**EXERCISE**
Produce an exact transcription of the listing below, omitting the pictures.

**COLLECTED MATERIAL**
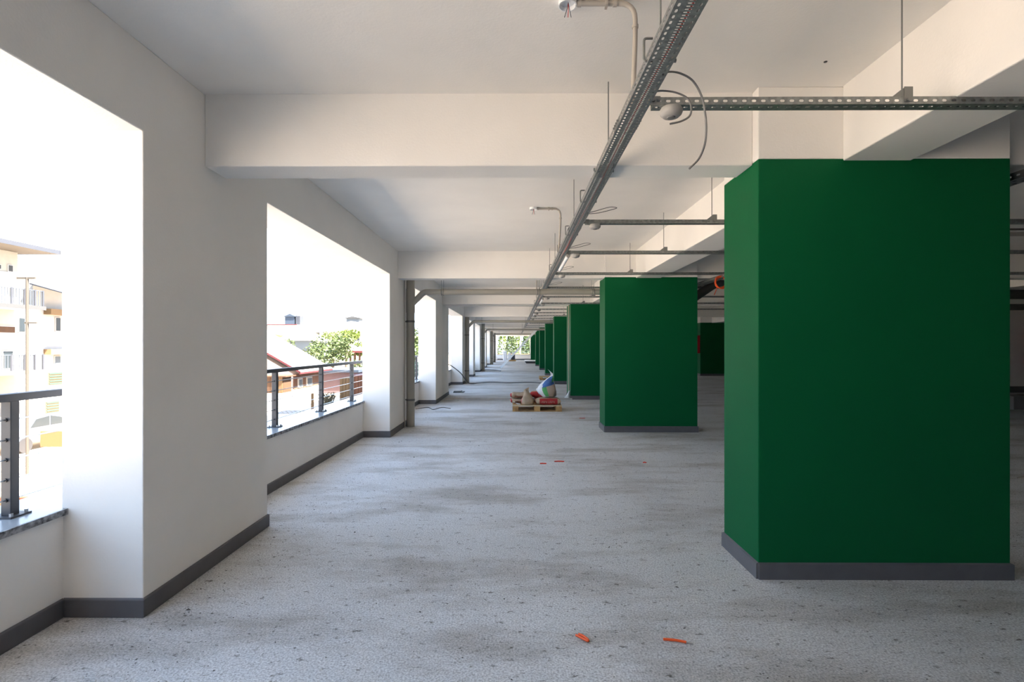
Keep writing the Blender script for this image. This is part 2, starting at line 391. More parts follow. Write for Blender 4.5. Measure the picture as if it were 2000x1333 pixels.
# ------------------------------------------------------------------ cable trays
def tray_mesh(L, w, h, lanes, side_lane, pitch, along, org, hole, side_pitch=None):
    """thin perforated channel: bottom lanes (v0, v1, kind), sides with one row of holes, folded lips. along 'x' or 'y'"""
    m = MB()
    def P(u, v, z): return (org[0] + v, org[1] + u, org[2] + z) if along == 'y' else (org[0] + u, org[1] + v, org[2] + z)
    def quad(a, b, c, d): m.add([a, b, c, d], [(0, 1, 2, 3)])
    def strip(f, v0, v1, pit, ln):
        """a row of holes LN long every PIT between v0 and v1, corners cut"""
        n = int(L / pit)
        for i in range(n):
            u0 = i * pit; a = u0 + (pit - ln) / 2; b = a + ln; u1 = u0 + pit
            quad(f(u0, v0), f(a, v0), f(a, v1), f(u0, v1)); quad(f(b, v0), f(u1, v0), f(u1, v1), f(b, v1))
            c = min(ln, abs(v1 - v0)) * .32; s = 1 if v1 > v0 else -1
            m.add([f(a, v0), f(a + c, v0), f(a, v0 + s * c)], [(0, 1, 2)]); m.add([f(b, v0), f(b, v0 + s * c), f(b - c, v0)], [(0, 1, 2)])
            m.add([f(a, v1), f(a, v1 - s * c), f(a + c, v1)], [(0, 1, 2)]); m.add([f(b, v1), f(b - c, v1), f(b, v1 - s * c)], [(0, 1, 2)])
        if n * pit < L: quad(f(n * pit, v0), f(L, v0), f(L, v1), f(n * pit, v1))
    bot = lambda u, v: P(u, v, 0)
    for v0, v1, k in lanes:
        if k == 's': quad(bot(0, v0), bot(L, v0), bot(L, v1), bot(0, v1))
        elif k == 'h': strip(bot, v0, v1, pitch, hole)
        else: strip(bot, v0, v1, .0165, .0055)
    for vv, lip in ((0, .009), (w, -.009)):
        f = lambda u, z: P(u, vv, z)
        z0, z1 = side_lane
        quad(f(0, 0), f(L, 0), f(L, z0), f(0, z0)); quad(f(0, z1), f(L, z1), f(L, h), f(0, h))
        strip(f, z0, z1, side_pitch or pitch, hole)
        quad(P(0, vv, h), P(L, vv, h), P(L, vv + lip, h), P(0, vv + lip, h))
    return m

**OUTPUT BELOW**
Keep writing the Blender script for this image. This is part 2, starting at line 391. More parts follow. Write for Blender 4.5. Measure the picture as if it were 2000x1333 pixels.
# ------------------------------------------------------------------ cable trays
def tray_mesh(L, w, h, lanes, side_lane, pitch, along, org, hole, side_pitch=None):
    """thin perforated channel: bottom lanes (v0, v1, kind), sides with one row of holes, folded lips. along 'x' or 'y'"""
    m = MB()
    def P(u, v, z): return (org[0] + v, org[1] + u, org[2] + z) if along == 'y' else (org[0] + u, org[1] + v, org[2] + z)
    def quad(a, b, c, d): m.add([a, b, c, d], [(0, 1, 2, 3)])
    def strip(f, v0, v1, pit, ln):
        """a row of holes LN long every PIT between v0 and v1, corners cut"""
        n = int(L / pit)
        for i in range(n):
            u0 = i * pit; a = u0 + (pit - ln) / 2; b = a + ln; u1 = u0 + pit
            quad(f(u0, v0), f(a, v0), f(a, v1), f(u0, v1)); quad(f(b, v0), f(u1, v0), f(u1, v1), f(b, v1))
            c = min(ln, abs(v1 - v0)) * .32; s = 1 if v1 > v0 else -1
            m.add([f(a, v0), f(a + c, v0), f(a, v0 + s * c)], [(0, 1, 2)]); m.add([f(b, v0), f(b, v0 + s * c), f(b - c, v0)], [(0, 1, 2)])
            m.add([f(a, v1), f(a, v1 - s * c), f(a + c, v1)], [(0, 1, 2)]); m.add([f(b, v1), f(b - c, v1), f(b, v1 - s * c)], [(0, 1, 2)])
        if n * pit < L: quad(f(n * pit, v0), f(L, v0), f(L, v1), f(n * pit, v1))
    bot = lambda u, v: P(u, v, 0)
    for v0, v1, k in lanes:
        if k == 's': quad(bot(0, v0), bot(L, v0), bot(L, v1), bot(0, v1))
        elif k == 'h': strip(bot, v0, v1, pitch, hole)
        else: strip(bot, v0, v1, .0165, .0055)
    for vv, lip in ((0, .009), (w, -.009)):
        f = lambda u, z: P(u, vv, z)
        z0, z1 = side_lane
        quad(f(0, 0), f(L, 0), f(L, z0), f(0, z0)); quad(f(0, z1), f(L, z1), f(L, h), f(0, h))
        strip(f, z0, z1, side_pitch or pitch, hole)
        quad(P(0, vv, h), P(L, vv, h), P(L, vv + lip, h), P(0, vv + lip, h))
    return m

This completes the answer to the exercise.